▶ To be done: Make an exact copy, from the records below, of the lines from the line containing "Recreate this scene" to the line containing "SKY_UP, SKY_DOWN = 15.0, 31.0", both lines included, excluding pictures.

▶ Material provided:
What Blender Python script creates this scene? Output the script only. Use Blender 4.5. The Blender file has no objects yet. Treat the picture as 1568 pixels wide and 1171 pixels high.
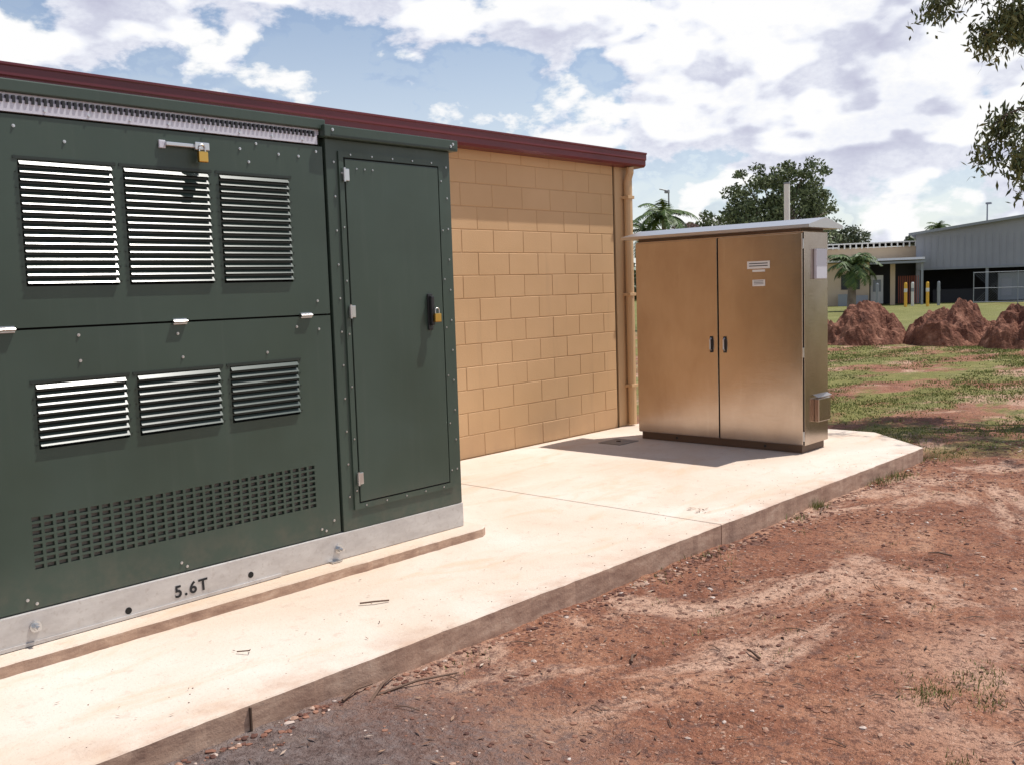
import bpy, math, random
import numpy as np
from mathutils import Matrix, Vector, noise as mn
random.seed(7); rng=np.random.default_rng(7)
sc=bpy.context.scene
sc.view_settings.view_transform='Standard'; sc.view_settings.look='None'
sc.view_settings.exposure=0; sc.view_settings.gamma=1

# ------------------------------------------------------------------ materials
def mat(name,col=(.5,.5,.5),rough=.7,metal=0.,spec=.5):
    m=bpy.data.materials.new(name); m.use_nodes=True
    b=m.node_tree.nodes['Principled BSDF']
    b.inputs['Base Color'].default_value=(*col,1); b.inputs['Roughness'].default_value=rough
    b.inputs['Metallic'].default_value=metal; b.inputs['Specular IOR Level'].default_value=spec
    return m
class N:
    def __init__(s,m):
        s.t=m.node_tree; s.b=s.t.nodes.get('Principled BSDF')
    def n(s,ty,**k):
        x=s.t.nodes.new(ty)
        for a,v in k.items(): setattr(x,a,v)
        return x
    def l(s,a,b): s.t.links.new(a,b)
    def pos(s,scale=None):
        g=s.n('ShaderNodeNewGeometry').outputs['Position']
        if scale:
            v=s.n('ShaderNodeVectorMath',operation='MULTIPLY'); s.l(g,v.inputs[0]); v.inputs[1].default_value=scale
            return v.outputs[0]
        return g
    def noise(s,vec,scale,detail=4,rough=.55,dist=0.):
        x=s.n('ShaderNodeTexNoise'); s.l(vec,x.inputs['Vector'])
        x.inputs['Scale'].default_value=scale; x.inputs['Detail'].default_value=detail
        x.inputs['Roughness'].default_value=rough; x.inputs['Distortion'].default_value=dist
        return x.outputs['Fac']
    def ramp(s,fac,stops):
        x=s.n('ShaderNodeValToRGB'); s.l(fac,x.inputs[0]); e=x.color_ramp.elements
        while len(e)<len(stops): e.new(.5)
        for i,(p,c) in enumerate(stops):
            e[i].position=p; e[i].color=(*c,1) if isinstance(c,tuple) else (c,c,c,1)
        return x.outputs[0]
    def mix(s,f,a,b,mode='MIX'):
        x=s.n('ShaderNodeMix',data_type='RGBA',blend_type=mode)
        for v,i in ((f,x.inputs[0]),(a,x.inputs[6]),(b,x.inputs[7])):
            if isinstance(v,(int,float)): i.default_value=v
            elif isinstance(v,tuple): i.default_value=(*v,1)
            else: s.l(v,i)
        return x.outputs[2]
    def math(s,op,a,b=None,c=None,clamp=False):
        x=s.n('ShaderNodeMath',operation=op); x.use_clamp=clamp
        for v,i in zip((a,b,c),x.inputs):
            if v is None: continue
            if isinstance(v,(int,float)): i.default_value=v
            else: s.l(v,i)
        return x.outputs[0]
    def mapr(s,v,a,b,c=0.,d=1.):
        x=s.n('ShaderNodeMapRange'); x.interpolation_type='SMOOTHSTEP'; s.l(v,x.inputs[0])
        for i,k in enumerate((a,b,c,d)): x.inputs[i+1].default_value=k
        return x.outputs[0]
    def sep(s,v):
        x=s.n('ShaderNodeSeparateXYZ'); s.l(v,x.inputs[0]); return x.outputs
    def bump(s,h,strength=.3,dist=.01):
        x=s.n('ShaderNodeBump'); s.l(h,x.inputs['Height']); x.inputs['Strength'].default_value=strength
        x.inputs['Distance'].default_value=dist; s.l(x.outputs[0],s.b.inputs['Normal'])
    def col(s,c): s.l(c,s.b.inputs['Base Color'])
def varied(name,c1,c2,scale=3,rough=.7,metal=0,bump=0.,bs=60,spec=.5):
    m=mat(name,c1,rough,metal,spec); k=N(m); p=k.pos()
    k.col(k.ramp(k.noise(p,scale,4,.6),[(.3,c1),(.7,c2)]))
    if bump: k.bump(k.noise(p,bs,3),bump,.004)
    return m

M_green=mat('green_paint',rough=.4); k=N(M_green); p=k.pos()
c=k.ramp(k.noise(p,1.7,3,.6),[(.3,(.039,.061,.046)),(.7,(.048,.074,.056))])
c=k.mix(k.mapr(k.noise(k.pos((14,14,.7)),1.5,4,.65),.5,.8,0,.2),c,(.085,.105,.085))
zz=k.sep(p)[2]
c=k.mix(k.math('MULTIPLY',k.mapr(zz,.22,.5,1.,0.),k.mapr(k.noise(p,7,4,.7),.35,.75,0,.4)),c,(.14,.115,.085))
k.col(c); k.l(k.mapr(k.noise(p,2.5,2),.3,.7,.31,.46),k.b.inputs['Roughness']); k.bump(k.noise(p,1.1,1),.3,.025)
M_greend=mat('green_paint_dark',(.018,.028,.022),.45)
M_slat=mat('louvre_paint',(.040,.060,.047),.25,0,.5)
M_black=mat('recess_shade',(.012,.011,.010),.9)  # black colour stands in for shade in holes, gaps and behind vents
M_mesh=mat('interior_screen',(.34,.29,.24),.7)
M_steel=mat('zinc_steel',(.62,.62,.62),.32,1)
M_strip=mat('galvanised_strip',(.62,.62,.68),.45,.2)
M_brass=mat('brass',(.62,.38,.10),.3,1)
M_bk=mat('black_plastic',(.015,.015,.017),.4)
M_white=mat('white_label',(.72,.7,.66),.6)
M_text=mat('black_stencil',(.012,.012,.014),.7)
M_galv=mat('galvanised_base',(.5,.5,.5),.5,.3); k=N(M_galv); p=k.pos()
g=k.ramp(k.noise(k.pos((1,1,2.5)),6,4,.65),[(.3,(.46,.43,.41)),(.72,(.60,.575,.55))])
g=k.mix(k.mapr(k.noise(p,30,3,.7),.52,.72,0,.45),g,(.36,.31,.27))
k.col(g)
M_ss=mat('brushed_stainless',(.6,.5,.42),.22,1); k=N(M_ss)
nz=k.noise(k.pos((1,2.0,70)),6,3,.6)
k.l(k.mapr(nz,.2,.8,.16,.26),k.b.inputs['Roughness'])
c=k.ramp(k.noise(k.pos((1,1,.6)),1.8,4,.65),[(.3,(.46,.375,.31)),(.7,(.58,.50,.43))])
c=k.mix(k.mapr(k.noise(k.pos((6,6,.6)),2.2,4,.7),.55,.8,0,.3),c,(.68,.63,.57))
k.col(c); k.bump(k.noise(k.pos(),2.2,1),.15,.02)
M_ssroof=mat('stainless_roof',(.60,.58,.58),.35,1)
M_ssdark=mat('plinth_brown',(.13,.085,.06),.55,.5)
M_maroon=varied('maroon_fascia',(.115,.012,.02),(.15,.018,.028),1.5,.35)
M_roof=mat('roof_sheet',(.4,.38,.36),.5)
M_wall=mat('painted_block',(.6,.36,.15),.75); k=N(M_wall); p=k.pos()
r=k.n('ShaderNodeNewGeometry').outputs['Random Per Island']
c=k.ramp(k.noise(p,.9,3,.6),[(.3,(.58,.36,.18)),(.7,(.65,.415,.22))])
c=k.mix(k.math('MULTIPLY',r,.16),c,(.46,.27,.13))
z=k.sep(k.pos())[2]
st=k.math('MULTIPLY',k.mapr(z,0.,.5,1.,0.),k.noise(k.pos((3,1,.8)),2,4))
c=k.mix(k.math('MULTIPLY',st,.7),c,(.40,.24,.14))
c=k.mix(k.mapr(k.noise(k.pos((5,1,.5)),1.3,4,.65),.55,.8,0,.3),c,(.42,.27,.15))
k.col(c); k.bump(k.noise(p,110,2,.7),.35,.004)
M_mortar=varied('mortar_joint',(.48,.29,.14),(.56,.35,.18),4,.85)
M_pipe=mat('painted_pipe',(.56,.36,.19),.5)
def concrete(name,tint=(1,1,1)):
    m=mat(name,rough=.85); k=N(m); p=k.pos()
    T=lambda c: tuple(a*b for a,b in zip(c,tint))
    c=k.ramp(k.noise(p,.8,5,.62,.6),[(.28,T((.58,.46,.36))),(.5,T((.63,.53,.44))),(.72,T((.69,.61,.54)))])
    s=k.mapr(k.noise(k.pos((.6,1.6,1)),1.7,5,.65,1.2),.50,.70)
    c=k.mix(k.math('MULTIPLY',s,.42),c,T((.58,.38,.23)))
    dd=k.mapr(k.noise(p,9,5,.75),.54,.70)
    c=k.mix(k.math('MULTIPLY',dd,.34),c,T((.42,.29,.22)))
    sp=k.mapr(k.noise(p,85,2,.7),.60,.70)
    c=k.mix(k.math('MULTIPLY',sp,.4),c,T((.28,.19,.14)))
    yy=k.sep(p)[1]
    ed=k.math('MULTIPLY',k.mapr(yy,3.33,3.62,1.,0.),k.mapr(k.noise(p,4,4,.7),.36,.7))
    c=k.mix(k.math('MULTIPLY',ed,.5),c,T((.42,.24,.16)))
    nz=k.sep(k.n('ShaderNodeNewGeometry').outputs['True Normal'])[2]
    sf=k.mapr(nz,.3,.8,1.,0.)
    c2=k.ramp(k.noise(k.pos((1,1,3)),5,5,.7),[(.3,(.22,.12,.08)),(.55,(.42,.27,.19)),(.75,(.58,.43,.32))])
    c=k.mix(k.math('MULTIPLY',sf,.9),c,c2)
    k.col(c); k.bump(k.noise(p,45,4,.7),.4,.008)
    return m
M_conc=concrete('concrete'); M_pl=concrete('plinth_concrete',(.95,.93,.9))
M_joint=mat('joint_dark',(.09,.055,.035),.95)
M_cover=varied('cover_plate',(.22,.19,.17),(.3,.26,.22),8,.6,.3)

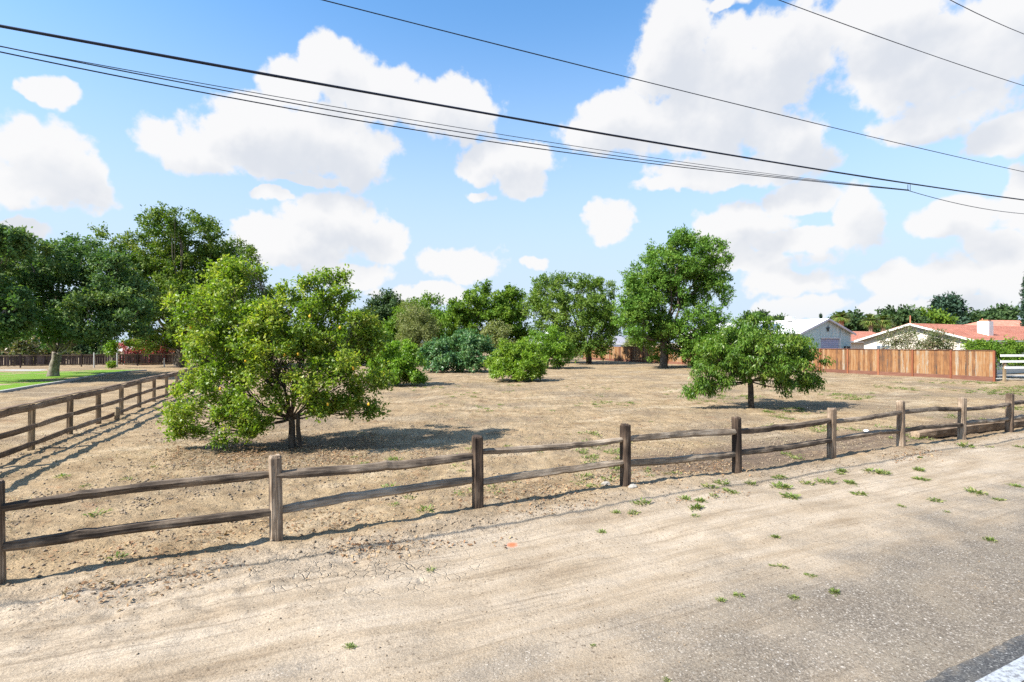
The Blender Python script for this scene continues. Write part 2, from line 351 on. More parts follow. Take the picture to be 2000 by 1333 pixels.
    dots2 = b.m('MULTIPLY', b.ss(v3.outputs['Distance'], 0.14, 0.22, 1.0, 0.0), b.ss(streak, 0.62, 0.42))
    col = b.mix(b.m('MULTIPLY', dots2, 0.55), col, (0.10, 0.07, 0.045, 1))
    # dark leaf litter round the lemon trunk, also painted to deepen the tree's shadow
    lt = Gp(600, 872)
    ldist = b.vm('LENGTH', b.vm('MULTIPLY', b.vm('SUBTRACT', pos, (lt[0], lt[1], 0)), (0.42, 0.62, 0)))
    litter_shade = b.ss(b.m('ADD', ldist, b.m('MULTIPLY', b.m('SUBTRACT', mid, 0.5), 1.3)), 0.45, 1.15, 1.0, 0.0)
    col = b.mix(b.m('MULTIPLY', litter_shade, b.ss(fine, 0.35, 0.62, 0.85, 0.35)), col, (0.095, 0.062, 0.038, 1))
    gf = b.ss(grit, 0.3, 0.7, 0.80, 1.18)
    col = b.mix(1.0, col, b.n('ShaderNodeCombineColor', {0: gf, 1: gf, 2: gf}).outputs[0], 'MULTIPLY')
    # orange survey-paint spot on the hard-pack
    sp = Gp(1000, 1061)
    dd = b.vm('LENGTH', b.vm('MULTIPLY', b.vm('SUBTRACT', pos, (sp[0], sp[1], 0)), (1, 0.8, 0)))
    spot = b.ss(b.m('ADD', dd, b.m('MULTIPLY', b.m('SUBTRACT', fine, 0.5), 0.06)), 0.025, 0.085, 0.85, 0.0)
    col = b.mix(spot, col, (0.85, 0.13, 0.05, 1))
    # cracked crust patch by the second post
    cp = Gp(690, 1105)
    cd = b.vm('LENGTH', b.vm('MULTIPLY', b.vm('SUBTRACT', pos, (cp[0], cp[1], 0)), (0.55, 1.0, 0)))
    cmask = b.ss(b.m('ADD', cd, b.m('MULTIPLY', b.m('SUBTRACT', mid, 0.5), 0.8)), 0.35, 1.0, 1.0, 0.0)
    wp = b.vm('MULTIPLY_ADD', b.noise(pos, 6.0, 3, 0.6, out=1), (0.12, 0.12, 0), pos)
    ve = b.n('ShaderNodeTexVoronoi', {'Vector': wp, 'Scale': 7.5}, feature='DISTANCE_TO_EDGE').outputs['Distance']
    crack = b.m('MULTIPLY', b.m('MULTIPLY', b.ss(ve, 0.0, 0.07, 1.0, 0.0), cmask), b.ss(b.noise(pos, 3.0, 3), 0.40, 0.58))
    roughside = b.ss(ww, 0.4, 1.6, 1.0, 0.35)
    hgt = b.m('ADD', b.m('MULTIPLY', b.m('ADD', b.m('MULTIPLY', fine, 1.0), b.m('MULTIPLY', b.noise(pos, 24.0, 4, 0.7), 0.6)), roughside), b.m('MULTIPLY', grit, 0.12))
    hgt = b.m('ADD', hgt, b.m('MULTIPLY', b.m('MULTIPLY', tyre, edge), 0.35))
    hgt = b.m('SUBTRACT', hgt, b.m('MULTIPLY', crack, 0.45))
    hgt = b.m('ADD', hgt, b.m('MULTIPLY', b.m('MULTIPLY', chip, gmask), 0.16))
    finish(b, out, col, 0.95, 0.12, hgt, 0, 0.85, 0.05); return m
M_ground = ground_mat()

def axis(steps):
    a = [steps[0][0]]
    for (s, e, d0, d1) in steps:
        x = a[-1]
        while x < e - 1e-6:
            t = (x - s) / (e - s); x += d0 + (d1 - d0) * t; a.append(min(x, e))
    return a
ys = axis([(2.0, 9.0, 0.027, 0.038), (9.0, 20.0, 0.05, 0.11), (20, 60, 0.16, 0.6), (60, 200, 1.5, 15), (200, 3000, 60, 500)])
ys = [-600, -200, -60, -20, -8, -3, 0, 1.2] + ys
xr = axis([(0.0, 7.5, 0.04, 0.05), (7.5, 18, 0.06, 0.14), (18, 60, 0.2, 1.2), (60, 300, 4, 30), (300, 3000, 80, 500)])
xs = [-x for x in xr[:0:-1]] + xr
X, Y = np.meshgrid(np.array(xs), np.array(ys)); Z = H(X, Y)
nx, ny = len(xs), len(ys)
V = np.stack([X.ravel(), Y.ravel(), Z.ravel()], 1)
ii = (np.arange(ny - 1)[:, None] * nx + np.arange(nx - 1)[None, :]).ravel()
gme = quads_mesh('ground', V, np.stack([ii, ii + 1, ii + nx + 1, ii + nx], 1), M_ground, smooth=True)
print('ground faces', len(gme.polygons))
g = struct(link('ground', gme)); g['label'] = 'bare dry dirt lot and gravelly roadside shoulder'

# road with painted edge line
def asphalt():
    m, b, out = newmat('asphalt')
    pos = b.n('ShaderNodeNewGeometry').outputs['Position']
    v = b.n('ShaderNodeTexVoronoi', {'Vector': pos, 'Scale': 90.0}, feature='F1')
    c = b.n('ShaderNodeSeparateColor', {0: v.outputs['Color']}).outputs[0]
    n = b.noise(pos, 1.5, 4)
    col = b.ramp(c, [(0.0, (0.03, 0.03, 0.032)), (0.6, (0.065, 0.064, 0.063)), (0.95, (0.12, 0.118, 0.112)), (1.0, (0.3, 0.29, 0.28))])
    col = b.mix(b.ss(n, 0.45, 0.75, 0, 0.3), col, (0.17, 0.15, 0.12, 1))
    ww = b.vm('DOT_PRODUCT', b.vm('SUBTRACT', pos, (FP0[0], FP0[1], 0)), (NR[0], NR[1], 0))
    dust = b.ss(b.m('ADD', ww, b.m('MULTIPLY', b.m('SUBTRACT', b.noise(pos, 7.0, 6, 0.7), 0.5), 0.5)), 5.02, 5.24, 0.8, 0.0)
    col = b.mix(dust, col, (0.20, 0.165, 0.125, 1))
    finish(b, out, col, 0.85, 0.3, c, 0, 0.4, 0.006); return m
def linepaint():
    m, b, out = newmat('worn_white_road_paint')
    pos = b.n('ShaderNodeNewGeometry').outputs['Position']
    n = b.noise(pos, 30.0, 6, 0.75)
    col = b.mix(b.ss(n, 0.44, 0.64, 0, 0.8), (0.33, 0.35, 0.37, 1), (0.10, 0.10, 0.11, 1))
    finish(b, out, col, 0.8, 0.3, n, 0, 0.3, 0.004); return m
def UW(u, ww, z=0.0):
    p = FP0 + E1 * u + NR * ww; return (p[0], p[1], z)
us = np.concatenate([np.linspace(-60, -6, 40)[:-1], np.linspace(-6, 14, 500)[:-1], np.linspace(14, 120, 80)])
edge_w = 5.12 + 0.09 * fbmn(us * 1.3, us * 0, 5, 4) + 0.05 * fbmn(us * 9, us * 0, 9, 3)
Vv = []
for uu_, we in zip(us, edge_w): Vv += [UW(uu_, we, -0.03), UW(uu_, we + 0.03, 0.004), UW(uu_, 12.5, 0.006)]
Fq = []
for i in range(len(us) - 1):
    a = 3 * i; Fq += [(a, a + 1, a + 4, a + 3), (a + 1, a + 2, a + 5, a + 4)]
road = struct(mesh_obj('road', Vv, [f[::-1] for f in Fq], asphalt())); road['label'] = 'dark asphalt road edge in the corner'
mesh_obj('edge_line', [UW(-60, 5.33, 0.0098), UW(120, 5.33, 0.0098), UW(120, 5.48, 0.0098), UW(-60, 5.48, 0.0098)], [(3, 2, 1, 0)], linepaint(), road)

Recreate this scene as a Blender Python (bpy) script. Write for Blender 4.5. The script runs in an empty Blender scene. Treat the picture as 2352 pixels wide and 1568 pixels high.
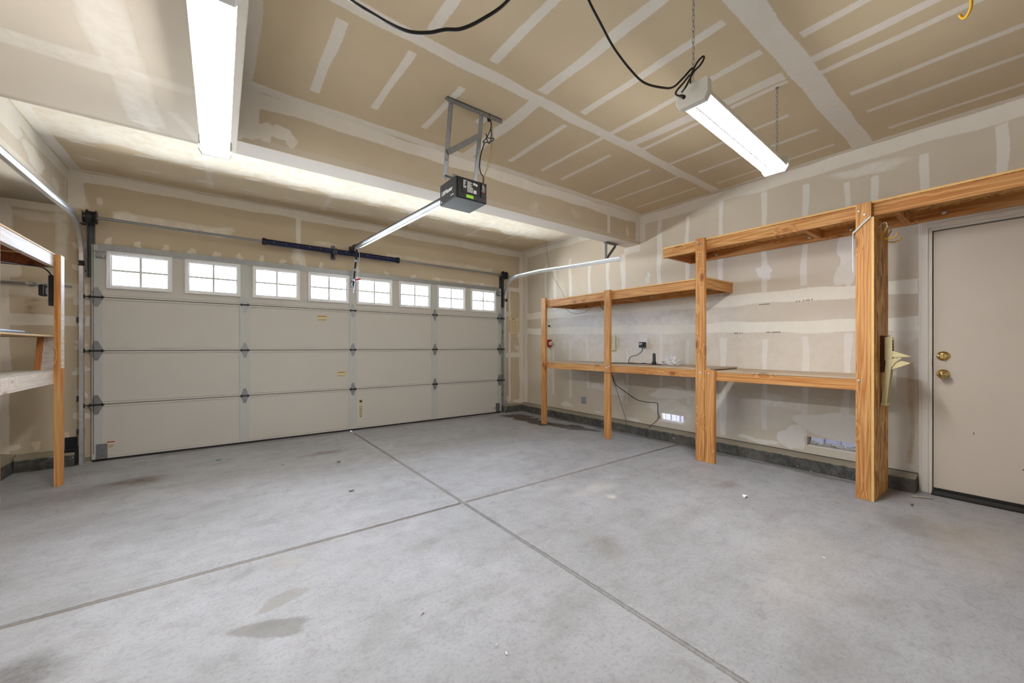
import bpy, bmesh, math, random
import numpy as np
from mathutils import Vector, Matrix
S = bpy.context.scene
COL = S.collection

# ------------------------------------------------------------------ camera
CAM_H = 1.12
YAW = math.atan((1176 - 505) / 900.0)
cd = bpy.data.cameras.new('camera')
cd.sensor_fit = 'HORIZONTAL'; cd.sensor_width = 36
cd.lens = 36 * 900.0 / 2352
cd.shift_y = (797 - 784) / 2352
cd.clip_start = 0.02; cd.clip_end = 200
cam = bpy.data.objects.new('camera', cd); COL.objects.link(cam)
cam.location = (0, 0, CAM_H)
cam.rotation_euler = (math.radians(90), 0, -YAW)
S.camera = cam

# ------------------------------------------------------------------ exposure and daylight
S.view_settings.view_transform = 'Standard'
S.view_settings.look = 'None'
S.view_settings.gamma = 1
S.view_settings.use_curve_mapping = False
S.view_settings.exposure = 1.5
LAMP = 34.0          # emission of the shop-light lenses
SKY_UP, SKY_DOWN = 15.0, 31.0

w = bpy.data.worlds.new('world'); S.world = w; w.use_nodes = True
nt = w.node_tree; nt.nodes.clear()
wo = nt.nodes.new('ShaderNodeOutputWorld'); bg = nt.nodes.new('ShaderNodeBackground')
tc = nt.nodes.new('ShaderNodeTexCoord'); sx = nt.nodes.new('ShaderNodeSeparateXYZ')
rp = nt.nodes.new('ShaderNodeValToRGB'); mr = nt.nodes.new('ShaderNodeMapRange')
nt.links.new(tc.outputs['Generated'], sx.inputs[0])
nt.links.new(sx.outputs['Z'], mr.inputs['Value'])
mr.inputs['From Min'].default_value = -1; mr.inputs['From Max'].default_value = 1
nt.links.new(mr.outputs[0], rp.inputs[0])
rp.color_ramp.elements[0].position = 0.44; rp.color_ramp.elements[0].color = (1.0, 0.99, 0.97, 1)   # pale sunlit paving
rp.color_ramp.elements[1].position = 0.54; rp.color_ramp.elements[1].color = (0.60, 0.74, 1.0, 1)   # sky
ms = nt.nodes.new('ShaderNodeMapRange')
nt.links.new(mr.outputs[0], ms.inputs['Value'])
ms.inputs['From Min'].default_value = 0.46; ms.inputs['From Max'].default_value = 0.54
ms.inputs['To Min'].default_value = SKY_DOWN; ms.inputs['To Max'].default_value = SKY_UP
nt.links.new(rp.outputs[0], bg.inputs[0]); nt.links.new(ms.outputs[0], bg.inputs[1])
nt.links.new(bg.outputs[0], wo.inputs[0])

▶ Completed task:
Recreate this scene as a Blender Python (bpy) script. Write for Blender 4.5. The script runs in an empty Blender scene. Treat the picture as 2352 pixels wide and 1568 pixels high.
import bpy, bmesh, math, random
import numpy as np
from mathutils import Vector, Matrix
S = bpy.context.scene
COL = S.collection

# ------------------------------------------------------------------ camera
CAM_H = 1.12
YAW = math.atan((1176 - 505) / 900.0)
cd = bpy.data.cameras.new('camera')
cd.sensor_fit = 'HORIZONTAL'; cd.sensor_width = 36
cd.lens = 36 * 900.0 / 2352
cd.shift_y = (797 - 784) / 2352
cd.clip_start = 0.02; cd.clip_end = 200
cam = bpy.data.objects.new('camera', cd); COL.objects.link(cam)
cam.location = (0, 0, CAM_H)
cam.rotation_euler = (math.radians(90), 0, -YAW)
S.camera = cam

# ------------------------------------------------------------------ exposure and daylight
S.view_settings.view_transform = 'Standard'
S.view_settings.look = 'None'
S.view_settings.gamma = 1
S.view_settings.use_curve_mapping = False
S.view_settings.exposure = 1.5
LAMP = 34.0          # emission of the shop-light lenses
SKY_UP, SKY_DOWN = 15.0, 31.0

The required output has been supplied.